McCaffrey was one of the most prolific and successful authors ever to have worked in Ireland. Her books fill entire shelves in bookshops, in various languages round the world, and some of her earliest works were still in print fifty years later. Her first million-dollar contract was secured as far back as 1993. The sheer volume of her writings and her cheerfully overt commercial intentions led some critics to regard her work more as a cultural phenomenon than significant literature.

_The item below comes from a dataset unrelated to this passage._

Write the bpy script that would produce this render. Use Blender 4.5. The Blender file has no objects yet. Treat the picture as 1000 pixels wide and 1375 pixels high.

However, fans generally welcomed every new story ecstatically, and McCaffrey was accorded much genuine respect by other science fiction and fantasy authors, many of whom had discovered the genre through her writing. The winner of Science Fiction Book Club Awards in 1986, 1989, 1990, 1992, 1993 and 1994, she was the first woman to hold both of the two premier science fiction awards for best novella: the 1968 Hugo Award, for Weyr search; and the 1969 Nebula Award of the Science Fiction Writers of America, for Dragonrider. The first science fiction writer to receive the American Library Association’s Margaret A. Edwards lifetime achievement award for outstanding literature for young adults (1999), she was made a grand master of science fiction by the Science Fiction and Fantasy Writers of America (2005) and was inducted into the Science Fiction and Fantasy Hall of Fame at a ceremony in Seattle (2006). Other honours included the Golden Pen Award (1981), the British Science Fiction Association’s Cthulhu Award (2000), the Karl Edward Wagner special award in the British Fantasy Awards (2000), and the Robert A. Heinlein Award (2007).
McCaffrey’s poetry featured on CDs of music specially composed to suggest the music of her fantasy universe, where singing played important roles, and her novels directly inspired several computer games and artworks. Film and television adaptations were discussed, but did not get into production.
After suffering several heart attacks over several years, Anne McCaffrey died of a stroke on 21 November 2011 at home in Co. Wicklow, survived by her children. She was buried at Kilquade New Cemetery, Co. Wicklow.